Departure lounge ramblings on music, places, climate change and stuff outdoors

Last Trip To Tulsa

It’s probably not reasonable to review a thirty year old classic album, but nevertheless I have a few things to say about Neil Young’s eponymous solo debut.

First, I bought it at Flashback Records last weekend because, like so many of my music purchases over the years, I loved the cover (above). Young stares out implacably, his chiseled features blending in with a rocky mountain background, while his shoulders blend into an inverse city-scape. I take it the album was produced during the period when Young escaped to the country, although he was still singing about that several records later.

The album sleeve is a thing of beauty, but also information. Like all the best record covers it includes the song’s lyrics, or at least some of them. In this case they are re-produced in straggly hand-writing, prose-style, and with only the faintest allusions to verses / paragraphs. It creates a sensation like reading a story book.

Accompanying the lyrics is a photo-study of the singer in his (or someone’s) kitchen. I’m not sure what he is about to put in the kettle waiting on the hob, but he’s clearly thinking very carefully about it.

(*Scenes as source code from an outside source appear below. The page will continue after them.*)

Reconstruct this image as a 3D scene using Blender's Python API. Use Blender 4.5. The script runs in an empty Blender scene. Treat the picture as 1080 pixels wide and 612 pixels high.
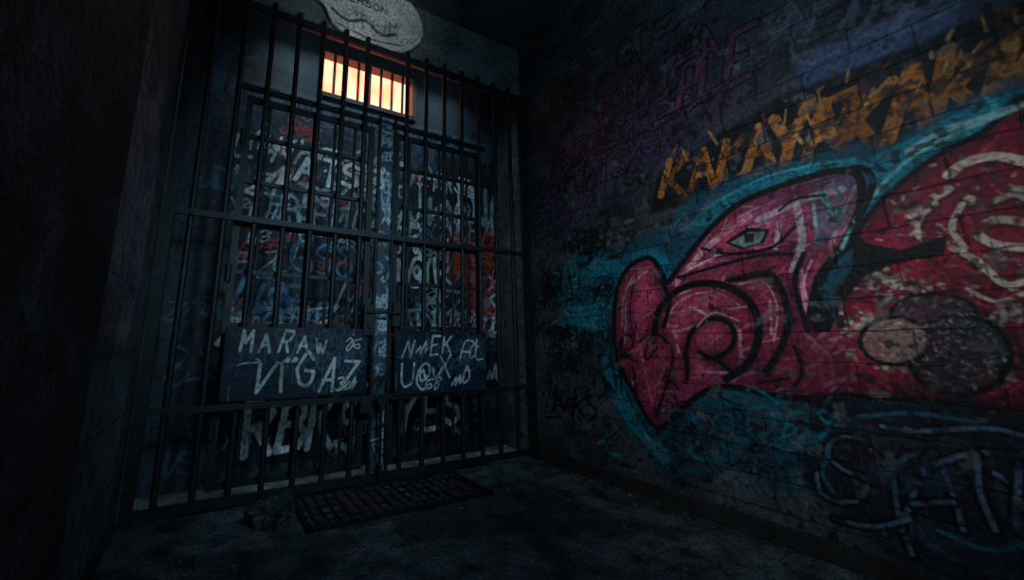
import bpy, bmesh, math, random
import numpy as np
from mathutils import Matrix, Vector, noise

random.seed(7)
sc = bpy.context.scene
sc.view_settings.view_transform = 'Standard'
sc.view_settings.look = 'None'

# ---------------- room dimensions (metres) ----------------
XL, XR = -0.36, 2.647      # left / right wall
YG, YB = 3.118, 3.62       # gate plane, wall behind gate
ZC = 4.17                  # ceiling
ZT = 3.56                  # underside of wall above gate

def lin(r, g, b):
    f = lambda c: (c/255/12.92) if c/255 <= .04045 else ((c/255+.055)/1.055)**2.4
    return np.array([f(r), f(g), f(b)])

# image pixels of mural and emblem: rays from the camera (0,0,1) -> metres on a wall
def ray(x, y):
    R = x-476.; H = 431.7-.2045*(269-y); Z = 90.2+.9789*(269-y)
    return (R*.8704+H*.4924, -R*.4924+H*.8704, Z)
def rw(x, y):
    X, Y, Z = ray(x, y); s = XR/X
    return (Y*s, 1+Z*s)
def bw(x, y, yp=YB):
    X, Y, Z = ray(x, y); s = yp/Y
    return (X*s, 1+Z*s)
def M(pts): return [rw(*p) for p in pts]
def B(pts, yp=YB): return [bw(p[0], p[1], yp) for p in pts]

# ---------------- paint engine (vertex paint on real wall grids) ----------------
def vnoise(U, V, scale, seed):
    r = np.random.RandomState(seed)
    T = r.rand(256, 256)
    x = U/scale+50; y = V/scale+50
    xi = np.floor(x).astype(int); yi = np.floor(y).astype(int)
    fx = x-xi; fy = y-yi
    fx = fx*fx*(3-2*fx); fy = fy*fy*(3-2*fy)
    g = lambda a, b: T[b % 256, a % 256]
    return (g(xi, yi)*(1-fx)+g(xi+1, yi)*fx)*(1-fy)+(g(xi, yi+1)*(1-fx)+g(xi+1, yi+1)*fx)*fy
def fbm(U, V, scale, seed, o=4):
    t = 0; a = .5; n = 0
    for i in range(o):
        t = t+a*vnoise(U, V, scale/2**i, seed+i); n += a; a *= .5
    return t/n

def crom(pts, closed=False, n=6):
    P = [np.array(p, float) for p in pts]; L = len(P)
    if L < 3: return pts
    out = []
    rng = range(L) if closed else range(L-1)
    for i in rng:
        if closed: a, b, c, d = P[i-1], P[i], P[(i+1) % L], P[(i+2) % L]
        else: a, b, c, d = P[max(i-1, 0)], P[i], P[i+1], P[min(i+2, L-1)]
        for k in range(n):
            t = k/n
            out.append(tuple(.5*((2*b)+(c-a)*t+(2*a-5*b+4*c-d)*t*t+(3*b-a-3*c+d)*t**3)))
    if not closed: out.append(tuple(P[-1]))
    return out

class Cv:
    def __init__(s, us, vs, base, seed=1):
        s.us = np.array(us); s.vs = np.array(vs)
        s.U, s.V = np.meshgrid(s.us, s.vs)
        s.c = np.empty(s.U.shape+(3,)); s.c[:] = base
        s.w = fbm(s.U, s.V, .05, seed, 3); s.clip = None
    def bb(s, pts, pad):
        a = np.array(pts)
        i0 = max(np.searchsorted(s.us, a[:, 0].min()-pad)-1, 0); i1 = np.searchsorted(s.us, a[:, 0].max()+pad)+1
        j0 = max(np.searchsorted(s.vs, a[:, 1].min()-pad)-1, 0); j1 = np.searchsorted(s.vs, a[:, 1].max()+pad)+1
        return slice(j0, j1), slice(i0, i1)
    def put(s, sl, al, col, wear):
        if wear: al = al*np.clip(1-(np.clip((s.w[sl]-.52)*8, 0, 1))*wear, 0, 1)
        if s.clip is not None: al = al*s.clip[sl]
        s.c[sl] = s.c[sl]*(1-al[..., None])+np.array(col)*al[..., None]
    def segd(s, sl, pts, wf=None):
        U = s.U[sl]; V = s.V[sl]; D = np.full(U.shape, 1e9)
        for k in range(len(pts)-1):
            (ax, ay), (bx, by) = pts[k], pts[k+1]
            dx, dy = bx-ax, by-ay; L = dx*dx+dy*dy+1e-12
            t = np.clip(((U-ax)*dx+(V-ay)*dy)/L, 0, 1)
            D = np.minimum(D, np.hypot(U-ax-t*dx, V-ay-t*dy))
        return D
    def stroke(s, pts, w, col, a=1, sm=False, soft=.005, wear=.3, closed=False):
        if sm: pts = crom(pts, closed)
        if closed: pts = list(pts)+[pts[0]]
        sl = s.bb(pts, w+soft)
        if s.U[sl].size == 0: return
        D = s.segd(sl, pts)
        s.put(sl, a*np.clip((w/2-D)/soft+.5, 0, 1), col, wear)
    def poly(s, pts, col, a=1, sm=False, soft=.006, wear=.25, mask=False):
        if sm: pts = crom(pts, True)
        sl = s.bb(pts, soft*1.5)
        if s.U[sl].size == 0: return
        U = s.U[sl]; V = s.V[sl]; ins = np.zeros(U.shape, bool)
        P = list(pts)+[pts[0]]
        for k in range(len(P)-1):
            (ax, ay), (bx, by) = P[k], P[k+1]
            if ay == by: continue
            c = ((ay > V) != (by > V)) & (U < (bx-ax)*(V-ay)/(by-ay)+ax)
            ins ^= c
        D = s.segd(sl, P); D = np.where(ins, D, -D)
        al = np.clip(D/soft+.5, 0, 1)
        if mask:
            m = np.zeros(s.U.shape); m[sl] = al; return m
        s.put(sl, a*al, col, wear)

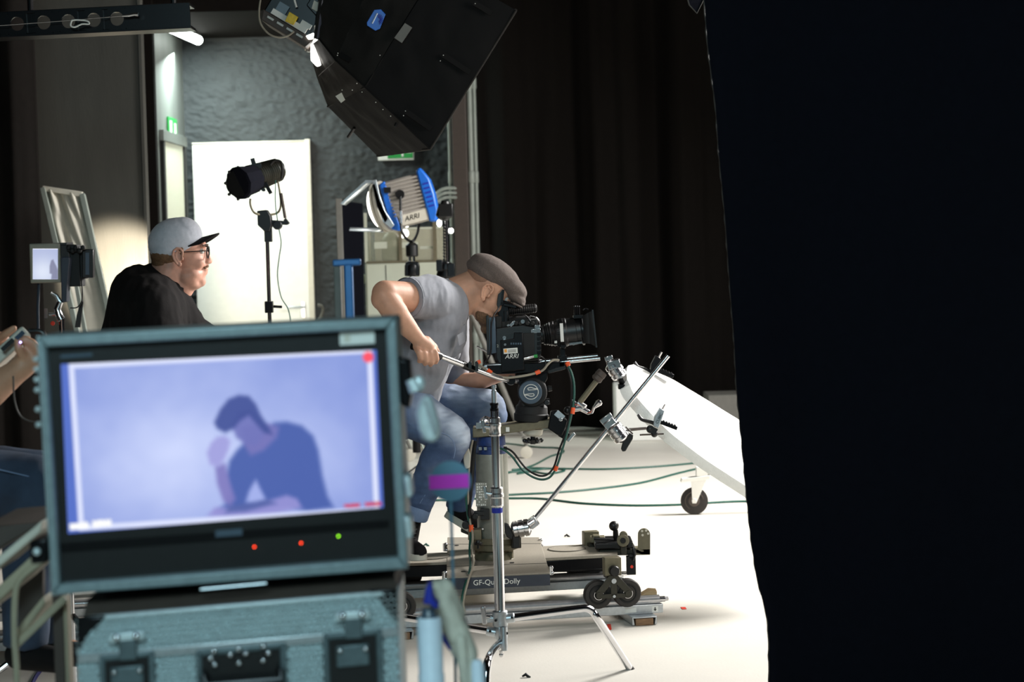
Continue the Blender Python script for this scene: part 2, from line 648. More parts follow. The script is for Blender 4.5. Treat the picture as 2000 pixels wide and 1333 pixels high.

On the back is a somewhat sinister cartoon and below what at first appears to be an enigmatic artistic statement, but later turns out to be an enigmatic lyrical fragment from ‘The Last Trip to Tulsa’:

I was chopping down a palm tree when a friend dropped by to ask if I would feel less lonely if he helped me swing the axe. I said, “No, it’s not a case of being lonely we have here. I’ve been working on this palm tree for eighty-seven years.” He said “Go get lost” and walked toward his Cadillac. I chopped down the palm tree and it landed on his back. NY.

Inside is a record of rare brilliance and it’s not even one of Neil Young’s best. Somehow, despite being a fan for over thirty years, I’ve never heard it before. Not a single track. No question what I’m doing for the rest of the night.